「あした、なに着て、生きていく?」
このキャッチコピー、魔法みたいだ。と思ったのを覚えています。
「女子大生がみんな同じ服」とか「女子大生用のブランド」なんて言われ方もしていたearth music & ecologyのキャッチコピーです。なにが魔法みたいだと思ったかというと、全然、年齢を感じさせない。どんな世代もひっくるめて宮崎あおいさんのように大きな声で歌って、自由に生きていい。という魔法。
そして「じゃあその時なにを着たい?」
いまで言うユニクロの「ライフウェア」みたいな印象の中に、ちょっとしたカルチャーが加えれてている感じ。
「ナチュラルで、なんてことない普段を楽しみたくて、肩肘はらない感じがいい。」そんな女性は20代にしかいないのか。というとそんなはずはないと思います。
ファッションアパレルにおいて、年齢別のマーケティングやペルソナは定番中の定番で、最近も「30代女性に向けた」というキーワードをよく耳にします。
じゃあその30代って?働いていて、子供がいて、東京郊外くらいに住んでいる?
そうすると、働いていて、子供がいて、東京郊外に住んでいる20代とどれほど違うのか。
どの世代も同じデバイスと使い、情報源がほぼ同じとなったここ数年で、年齢というものは単なる記号となってきているように思います。
年代別ファッションアイコンといえるような人がわかりやすくたった一人だけいるわけでもなく、この雑誌にはこのブランド、という住み分けも最近めっきり減ってきましたね。
消費者が「選ぶ」時代
作り手側からの発信はあることを前提に、数ある情報元、媒体から消費者が「選ぶ」時代となりました。
わたしたちは何か情報を得る時に、その時の気分や目的であらゆるツールを使い分けています。
そこに年齢の差を垣間見ることもありますが、現状20代・30代間、30代・40代間で決定的な違い、大きな開きがないケースも多く存在します。
それよりも、都心部の共働き、地方の家族世帯、などの違いの方が大きく、むしろライフスタイルや暮らし方の差が大きく出てきますし、自分に合ったものを探し出すツールもたくさんあるわけです。
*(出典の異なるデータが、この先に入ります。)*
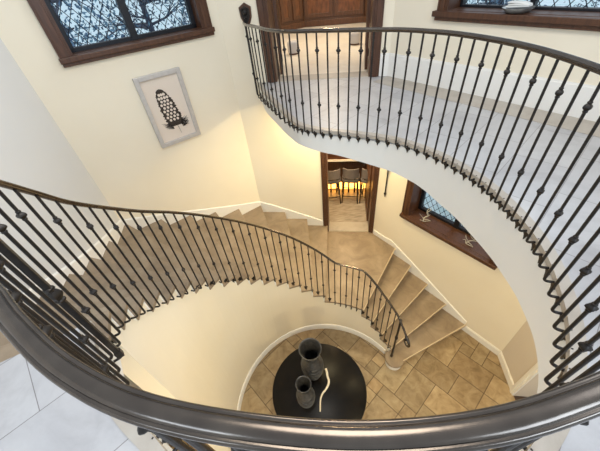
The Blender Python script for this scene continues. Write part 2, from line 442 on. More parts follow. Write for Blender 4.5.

「あなたの年代・ライフスタイルに合うのはこれですよ!」
と提案するのはもう企業だけではないんですよね。
「30代」ってちょうどいいのかもしれない
30代30代ってよく聞くなあと考えた時に、ふと思ったことがありました。
「30代って聞くと30代じゃないアイコンや芸能人の顔まで思いつく」
そもそも、芸能人の年齢をそこまで気にしたことがない。
というよりも、「わりと誰でも30代になら見える」ということに。
私の周りのどマス代表、旦那氏に「30代女性芸能人って聞いたら誰思い浮かぶ?」と聞くと「安達祐実!」と返ってきました。そして別の日に好きな女性芸能人は?と聞くと「安達祐実!!!!!」と返ってきました。好きなだけやん。
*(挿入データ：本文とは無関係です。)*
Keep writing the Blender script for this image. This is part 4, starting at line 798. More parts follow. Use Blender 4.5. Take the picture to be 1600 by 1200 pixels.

ちょっと怪しかったのでアルバイトの20代の女の子数人に、インスタでフォローしている芸能人は?と聞くと、鈴木えみさんやクリスウェブ・佳子さんなど、同世代ではない人が上がることもしばしばありました。
つまり、その層にリーチしておけばあらゆる年代にリーチ出来るワードが「30代女性」であるという結論に達しました(個人的に)。
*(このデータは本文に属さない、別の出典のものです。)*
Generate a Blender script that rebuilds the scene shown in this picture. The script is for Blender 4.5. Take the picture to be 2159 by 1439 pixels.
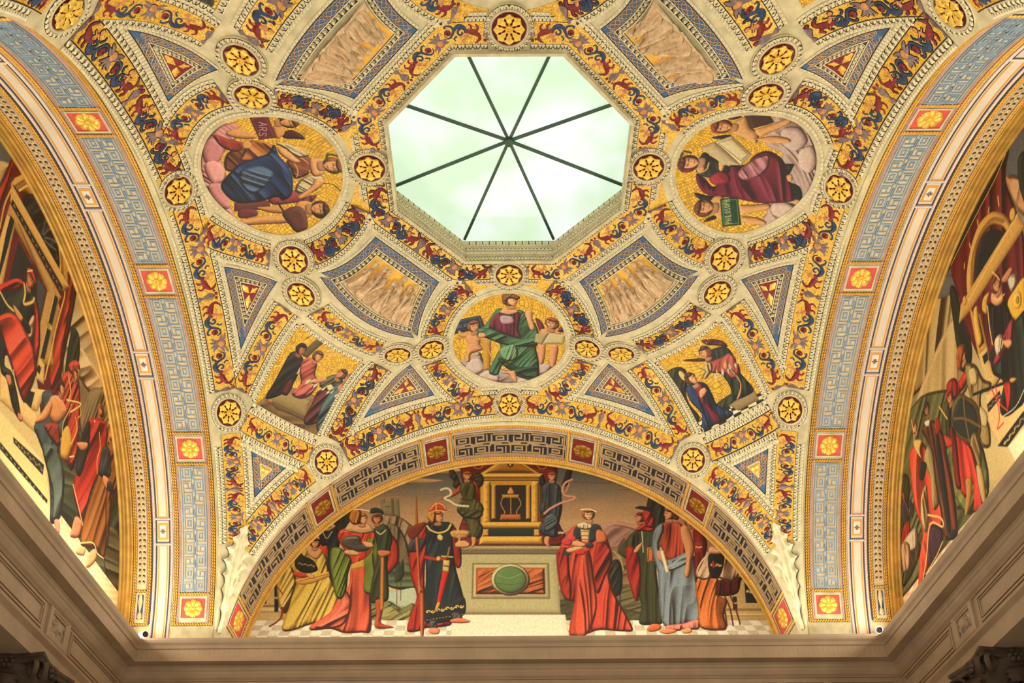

世の中が「30代」で染まってしまうと「いやだ別のことしたい」となってしまうのが企画の性分なので、ちょっとむずむずしてしまうのですが、もはや10代20代で企業したり、「お金を自分で稼ぐこと」を大人と定義するのもちょっと違うかも・・・と思う時代です。
そういう当然だった概念もなくなっていくであろうことを前提にすると、年齢というのは本当に便宜上のものになっていくのだろうなあと感じています。